D'un côté, il devient ainsi un vivant de peu de savoir
Et, de l'autre, il devient une nature faite
D'organes avec leurs effets respectifs[11]. 20
Même s'il devient ainsi,
Dieu ne déchoit en rien de sa propre nature
Parfaite de suprême Śiva :
Telle est la suprême liberté śivaïte. 21
Balajinnātha Paṇḍita, Le Miroir de la liberté (Svātantrya-darpaṇam), Munshiram Manoharlal, Delhi, 1993
[1] En fait, cette manifestation de la dualité dans l'oubli de 'unité se caractérise par une triple différenciation : entre le sujet et l'objet, entre les objets, et entre les sujets.
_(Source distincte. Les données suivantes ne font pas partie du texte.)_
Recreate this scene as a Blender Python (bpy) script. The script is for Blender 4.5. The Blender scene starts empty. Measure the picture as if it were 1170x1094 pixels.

[2] Autrement dit, la Puissance d'illusion s'actualise déjà dans les cinq tattvas dits "purs", puisqu'en eux le "cela" qui caractérise l'objectivité apparaît déjà. Mais dans ces formes d'expérience pures, la conscience se manifeste comme illusion, comme apparence d'une séparation, sans pour autant être dupe de cette illusion. Bien plutôt, la dualité y apparaît comme une libre manifestation de soi. Dans les tattvas impurs, au contraire, la dualité est comprise comme une manifestation extérieure à la conscience. Notons que cette Puissance d'illusion n'est pas comptée au nombre des 36 tattvas, mais elle définie, car de fait elle constitue l'élément commun à tous les tattvas impurs. La hiérérachie des 36 n'est pas une invention de la Pratyabhijñā. Elle est le fruit d'une élaboration séculaire au sein de différentes sectes. Abhinavagupta et les autres penseurs de la Pratyabhijñā doivent donc s'accomoder d'un schéma qui ne leur convient pas parfaitement. Cependant, les grandes lignes sont claires : il existe une conscience qui se manifeste comme objet (le corps et tous les phénomènes qui constituent les mondes). Quand elle se ressaisit comme se manifestant en ces objets innombrables sans oublier sa liberté native, c'est l'expérience pure (les cinq premier tattvas). Mais quand elle se prend pour le corps, objet parmi d'autres, c'est l'expérience impure, dont fait partie notre monde.
[3] Il "prend erronément en tant que son Soi".
[4] Délimité dans le temps, dans l'espace et dans la forme.
[5] C'est le puruṣa du Sāṃkhya.
[6] Le sujet connaissant s'identifie à un objet temporel : "J'étais jeune, je suis adulte, je serais vieux". Il projette alors cette vision temporelle sur les objets, qui deviennent passés, présents ou à venir. Cette succession des phénomènes est ensuite synthétisée de diverses manières, donnant ainsi naissance aux actions. Le temps et l'action sont des constructions. Mais ces constructions ne sont possibles que parce que le sujet est en réalité permanent (nitya) : il est la synthèse des phénomènes, il est l'action, il est justement l'activité de constructions d'un sujet et d'un monde factice. C'est en cela que la Pratyabhijñā se distingue du bouddhisme Yogācāra. Ce dernier ne voit dans l'activité constructrice (vikalpa) qu'un fonctionnement mécanique, alors que la Pratyabhijñā y voit la libre créativité de la conscience.
[7] Autrement dit, même si le libre-arbitre et le savoir humains sont limités, elles sont en réalité la libre conscience qui se contracte librement. Même limitée, la conscience reste ce qu'elle est. Il faut voire que l'idée de contraction (saṃkoca) est prise en un sens positif : la conscience se contracte librement. Elle ne se divise pas, elle ne s'ampute pas. Elle se contracte, ce qui revient à dire ses pouvoirs changent d'échelle, mais pas de nature, de même que l'homme qui choisit d'obéir à une loi ne renonce pas pour autant à sa liberté.
[8] Cela peut être le corps, mais aussi une maison, des enfants, de l'argent, une religion, etc.
[9] rāga : attachement, coloration, conditionnement affectif.
[10] Cette nécessité - ce déterminisme- est le visage que prend la liberté quand la conscience oublie librement sa liberté et s'identifie librement à des objets privés de liberté souveraine. Finalement, ce qui est déterminisme pour le sujet limité, factice, est liberté pour le vrai sujet.
[11] La conscience immédiate de soi semble se diviser en sujet et objet. Le sujet limité fait face à un monde, une nature inerte, étrangère. Notons cependant que la nature (prakṛti) est définie comme si elle était un corps constitué d'organes (karaṇāni) causes de leurs objets (kārya). Ainsi la nature, ces sont les yeux ou les bras, qui sont les causes les formes, des couleurs et des choses préhensibles. Jusqu'au bout, l'objet demeure subordonné au sujet.